(The problem)
Set all the material down again unchanged, without the pictures.

(Available data)
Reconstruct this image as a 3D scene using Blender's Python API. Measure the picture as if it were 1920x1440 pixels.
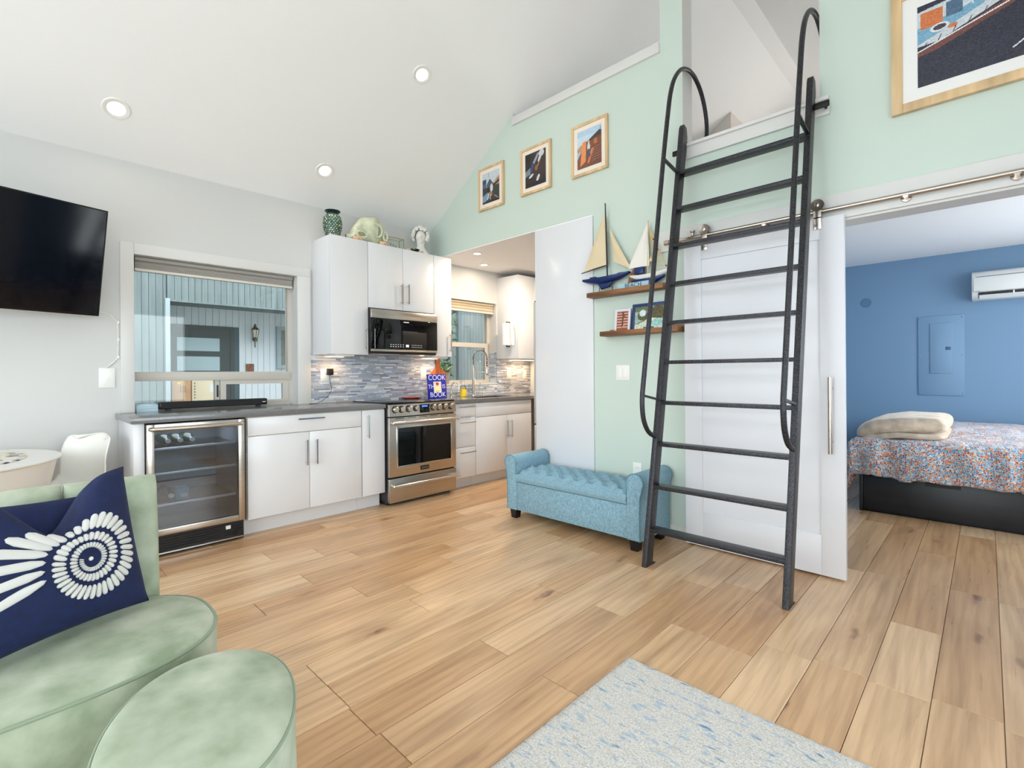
import bpy, bmesh, math, random
import numpy as np
from mathutils import Vector, Matrix, Euler, noise as mnoise

for _o in list(bpy.data.objects): bpy.data.objects.remove(_o)
SC = bpy.context.scene
COL = SC.collection
PI = math.pi

# ------------------------------------------------------------------ camera
def set_camera():
    f_px, yaw, roll, y0 = 916.99, 0.770971, -0.0074654, 699.74
    cd = bpy.data.cameras.new('camera'); cam = bpy.data.objects.new('camera', cd)
    COL.objects.link(cam)
    cd.sensor_width = 36.0; cd.sensor_fit = 'HORIZONTAL'
    cd.lens = f_px * 36.0 / 1920.0
    cd.shift_y = (y0 - 720.0) / 1920.0
    cd.clip_start = 0.05
    fw = Vector((-math.sin(yaw), math.cos(yaw), 0)); rt = Vector((math.cos(yaw), math.sin(yaw), 0)); up = rt.cross(fw)
    r2 = rt * math.cos(roll) + up * math.sin(roll); u2 = up * math.cos(roll) - rt * math.sin(roll)
    m = Matrix((r2, u2, -fw)).transposed().to_4x4(); m.translation = (0, 0, 1.18)
    cam.matrix_world = m
    SC.camera = cam
set_camera()

# ------------------------------------------------------------------ world, daylight, exposure
SKY = 3.8
world = bpy.data.worlds.new('overcast_sky'); SC.world = world; world.use_nodes = True
_bg = world.node_tree.nodes['Background']; _bg.inputs[0].default_value = (0.90, 0.95, 1.0, 1); _bg.inputs[1].default_value = SKY
SC.view_settings.view_transform = 'Standard'; SC.view_settings.look = 'None'
SC.view_settings.gamma = 1.0; SC.view_settings.use_curve_mapping = False
SC.view_settings.exposure = 0.16
SC.cycles.use_denoising = True
SC.cycles.max_bounces = 7; SC.cycles.diffuse_bounces = 4; SC.cycles.glossy_bounces = 3
SC.cycles.transparent_max_bounces = 12; SC.cycles.transmission_bounces = 4
SC.cycles.use_adaptive_sampling = True; SC.cycles.adaptive_threshold = 0.03; SC.cycles.adaptive_min_samples = 12
SC.cycles.use_light_tree = False
SC.cycles.sample_clamp_indirect = 8.0; SC.cycles.caustics_reflective = False; SC.cycles.caustics_refractive = False

def daylight(name, loc, rot, sx, sy, radiance, col=(0.86, 0.935, 1.0)):
    l = bpy.data.lights.new(name, 'AREA'); l.shape = 'RECTANGLE'; l.size = sx; l.size_y = sy
    l.energy = radiance * PI * sx * sy; l.color = col
    o = bpy.data.objects.new(name, l); COL.objects.link(o); o.location = loc; o.rotation_euler = rot
# daylight entering by the glazed openings of the walls behind and beside the camera
daylight('daylight_rear_doors', (-1.5, -2.56, 1.10), (PI/2, 0, 0), 4.5, 2.1, 2.5)
daylight('daylight_rear_gable', (-1.6, -2.56, 3.20), (PI/2, 0, 0), 2.9, 1.1, 2.5)
daylight('daylight_right', (1.26, 0.2, 1.45), (0, PI/2, 0), 1.6, 4.1, 2.2)
daylight('daylight_loft', (-.2, 7.17, 3.0), (-PI/2, 0, 0), 1.5, .28, 20.0, (1.0, .95, .9))  # added fill light, out of view, to brighten the dark loft
daylight('daylight_bedroom', (1.26, 5.4, 1.45), (0, PI/2, 0), 1.6, 2.5, 3.4)

# ------------------------------------------------------------------ helpers
def lin(c):
    out = []
    for v in c[:3]:
        v = v / 255.0
        out.append(v / 12.92 if v <= 0.04045 else ((v + 0.055) / 1.055) ** 2.4)
    return (out[0], out[1], out[2], 1.0)

MATS = {}
def mat(name, col=(200, 200, 200), rough=0.5, metal=0.0, spec=0.5, coat=0.0, sheen=0.0, noise=None, bump=None,
        emit=None, stretch=None, trans=0.0, ior=1.45, aniso=0.0):
    """noise=(scale, amount, second colour or None)  bump=(scale, strength)"""
    if name in MATS: return MATS[name]
    m = bpy.data.materials.new(name); m.use_nodes = True
    nt = m.node_tree; N = nt.nodes; L = nt.links; b = N['Principled BSDF']
    b.inputs['Base Color'].default_value = lin(col); b.inputs['Roughness'].default_value = rough
    b.inputs['Metallic'].default_value = metal; b.inputs['Specular IOR Level'].default_value = spec
    b.inputs['Coat Weight'].default_value = coat; b.inputs['Coat Roughness'].default_value = 0.06
    b.inputs['Sheen Weight'].default_value = sheen; b.inputs['Sheen Roughness'].default_value = 0.4
    b.inputs['Transmission Weight'].default_value = trans; b.inputs['IOR'].default_value = ior
    b.inputs['Anisotropic'].default_value = aniso
    if sheen: b.inputs['Sheen Tint'].default_value = lin([min(255, int(c * .5 + 128)) for c in col])
    if emit:
        b.inputs['Emission Color'].default_value = lin(emit[0]); b.inputs['Emission Strength'].default_value = emit[1]
    if noise or bump:
        tc = N.new('ShaderNodeTexCoord'); mp = N.new('ShaderNodeMapping'); L.new(tc.outputs['Object'], mp.inputs[0])
        if stretch: mp.inputs['Scale'].default_value = stretch
    if noise:
        n = N.new('ShaderNodeTexNoise'); n.inputs['Scale'].default_value = noise[0]; n.inputs['Detail'].default_value = 5
        L.new(mp.outputs[0], n.inputs[0])
        r = N.new('ShaderNodeValToRGB'); r.color_ramp.elements[0].position = 0.32; r.color_ramp.elements[1].position = 0.68
        c2 = noise[2] if len(noise) > 2 and noise[2] else [max(0, c * (1 - noise[1])) for c in col]
        c1 = col if len(noise) > 2 and noise[2] else [min(255, c * (1 + noise[1] * .4)) for c in col]
        r.color_ramp.elements[0].color = lin(c2); r.color_ramp.elements[1].color = lin(c1)
        L.new(n.outputs[0], r.inputs[0]); L.new(r.outputs[0], b.inputs['Base Color'])
    if bump:
        n2 = N.new('ShaderNodeTexNoise'); n2.inputs['Scale'].default_value = bump[0]; n2.inputs['Detail'].default_value = 4
        L.new(mp.outputs[0], n2.inputs[0])
        bp = N.new('ShaderNodeBump'); bp.inputs['Strength'].default_value = bump[1]; bp.inputs['Distance'].default_value = 0.002
        L.new(n2.outputs[0], bp.inputs['Height']); L.new(bp.outputs[0], b.inputs['Normal'])
    MATS[name] = m
    return m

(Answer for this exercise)
Reconstruct this image as a 3D scene using Blender's Python API. Measure the picture as if it were 1920x1440 pixels.
import bpy, bmesh, math, random
import numpy as np
from mathutils import Vector, Matrix, Euler, noise as mnoise

for _o in list(bpy.data.objects): bpy.data.objects.remove(_o)
SC = bpy.context.scene
COL = SC.collection
PI = math.pi

# ------------------------------------------------------------------ camera
def set_camera():
    f_px, yaw, roll, y0 = 916.99, 0.770971, -0.0074654, 699.74
    cd = bpy.data.cameras.new('camera'); cam = bpy.data.objects.new('camera', cd)
    COL.objects.link(cam)
    cd.sensor_width = 36.0; cd.sensor_fit = 'HORIZONTAL'
    cd.lens = f_px * 36.0 / 1920.0
    cd.shift_y = (y0 - 720.0) / 1920.0
    cd.clip_start = 0.05
    fw = Vector((-math.sin(yaw), math.cos(yaw), 0)); rt = Vector((math.cos(yaw), math.sin(yaw), 0)); up = rt.cross(fw)
    r2 = rt * math.cos(roll) + up * math.sin(roll); u2 = up * math.cos(roll) - rt * math.sin(roll)
    m = Matrix((r2, u2, -fw)).transposed().to_4x4(); m.translation = (0, 0, 1.18)
    cam.matrix_world = m
    SC.camera = cam
set_camera()

# ------------------------------------------------------------------ world, daylight, exposure
SKY = 3.8
world = bpy.data.worlds.new('overcast_sky'); SC.world = world; world.use_nodes = True
_bg = world.node_tree.nodes['Background']; _bg.inputs[0].default_value = (0.90, 0.95, 1.0, 1); _bg.inputs[1].default_value = SKY
SC.view_settings.view_transform = 'Standard'; SC.view_settings.look = 'None'
SC.view_settings.gamma = 1.0; SC.view_settings.use_curve_mapping = False
SC.view_settings.exposure = 0.16
SC.cycles.use_denoising = True
SC.cycles.max_bounces = 7; SC.cycles.diffuse_bounces = 4; SC.cycles.glossy_bounces = 3
SC.cycles.transparent_max_bounces = 12; SC.cycles.transmission_bounces = 4
SC.cycles.use_adaptive_sampling = True; SC.cycles.adaptive_threshold = 0.03; SC.cycles.adaptive_min_samples = 12
SC.cycles.use_light_tree = False
SC.cycles.sample_clamp_indirect = 8.0; SC.cycles.caustics_reflective = False; SC.cycles.caustics_refractive = False

def daylight(name, loc, rot, sx, sy, radiance, col=(0.86, 0.935, 1.0)):
    l = bpy.data.lights.new(name, 'AREA'); l.shape = 'RECTANGLE'; l.size = sx; l.size_y = sy
    l.energy = radiance * PI * sx * sy; l.color = col
    o = bpy.data.objects.new(name, l); COL.objects.link(o); o.location = loc; o.rotation_euler = rot
# daylight entering by the glazed openings of the walls behind and beside the camera
daylight('daylight_rear_doors', (-1.5, -2.56, 1.10), (PI/2, 0, 0), 4.5, 2.1, 2.5)
daylight('daylight_rear_gable', (-1.6, -2.56, 3.20), (PI/2, 0, 0), 2.9, 1.1, 2.5)
daylight('daylight_right', (1.26, 0.2, 1.45), (0, PI/2, 0), 1.6, 4.1, 2.2)
daylight('daylight_loft', (-.2, 7.17, 3.0), (-PI/2, 0, 0), 1.5, .28, 20.0, (1.0, .95, .9))  # added fill light, out of view, to brighten the dark loft
daylight('daylight_bedroom', (1.26, 5.4, 1.45), (0, PI/2, 0), 1.6, 2.5, 3.4)

# ------------------------------------------------------------------ helpers
def lin(c):
    out = []
    for v in c[:3]:
        v = v / 255.0
        out.append(v / 12.92 if v <= 0.04045 else ((v + 0.055) / 1.055) ** 2.4)
    return (out[0], out[1], out[2], 1.0)

MATS = {}
def mat(name, col=(200, 200, 200), rough=0.5, metal=0.0, spec=0.5, coat=0.0, sheen=0.0, noise=None, bump=None,
        emit=None, stretch=None, trans=0.0, ior=1.45, aniso=0.0):
    """noise=(scale, amount, second colour or None)  bump=(scale, strength)"""
    if name in MATS: return MATS[name]
    m = bpy.data.materials.new(name); m.use_nodes = True
    nt = m.node_tree; N = nt.nodes; L = nt.links; b = N['Principled BSDF']
    b.inputs['Base Color'].default_value = lin(col); b.inputs['Roughness'].default_value = rough
    b.inputs['Metallic'].default_value = metal; b.inputs['Specular IOR Level'].default_value = spec
    b.inputs['Coat Weight'].default_value = coat; b.inputs['Coat Roughness'].default_value = 0.06
    b.inputs['Sheen Weight'].default_value = sheen; b.inputs['Sheen Roughness'].default_value = 0.4
    b.inputs['Transmission Weight'].default_value = trans; b.inputs['IOR'].default_value = ior
    b.inputs['Anisotropic'].default_value = aniso
    if sheen: b.inputs['Sheen Tint'].default_value = lin([min(255, int(c * .5 + 128)) for c in col])
    if emit:
        b.inputs['Emission Color'].default_value = lin(emit[0]); b.inputs['Emission Strength'].default_value = emit[1]
    if noise or bump:
        tc = N.new('ShaderNodeTexCoord'); mp = N.new('ShaderNodeMapping'); L.new(tc.outputs['Object'], mp.inputs[0])
        if stretch: mp.inputs['Scale'].default_value = stretch
    if noise:
        n = N.new('ShaderNodeTexNoise'); n.inputs['Scale'].default_value = noise[0]; n.inputs['Detail'].default_value = 5
        L.new(mp.outputs[0], n.inputs[0])
        r = N.new('ShaderNodeValToRGB'); r.color_ramp.elements[0].position = 0.32; r.color_ramp.elements[1].position = 0.68
        c2 = noise[2] if len(noise) > 2 and noise[2] else [max(0, c * (1 - noise[1])) for c in col]
        c1 = col if len(noise) > 2 and noise[2] else [min(255, c * (1 + noise[1] * .4)) for c in col]
        r.color_ramp.elements[0].color = lin(c2); r.color_ramp.elements[1].color = lin(c1)
        L.new(n.outputs[0], r.inputs[0]); L.new(r.outputs[0], b.inputs['Base Color'])
    if bump:
        n2 = N.new('ShaderNodeTexNoise'); n2.inputs['Scale'].default_value = bump[0]; n2.inputs['Detail'].default_value = 4
        L.new(mp.outputs[0], n2.inputs[0])
        bp = N.new('ShaderNodeBump'); bp.inputs['Strength'].default_value = bump[1]; bp.inputs['Distance'].default_value = 0.002
        L.new(n2.outputs[0], bp.inputs['Height']); L.new(bp.outputs[0], b.inputs['Normal'])
    MATS[name] = m
    return m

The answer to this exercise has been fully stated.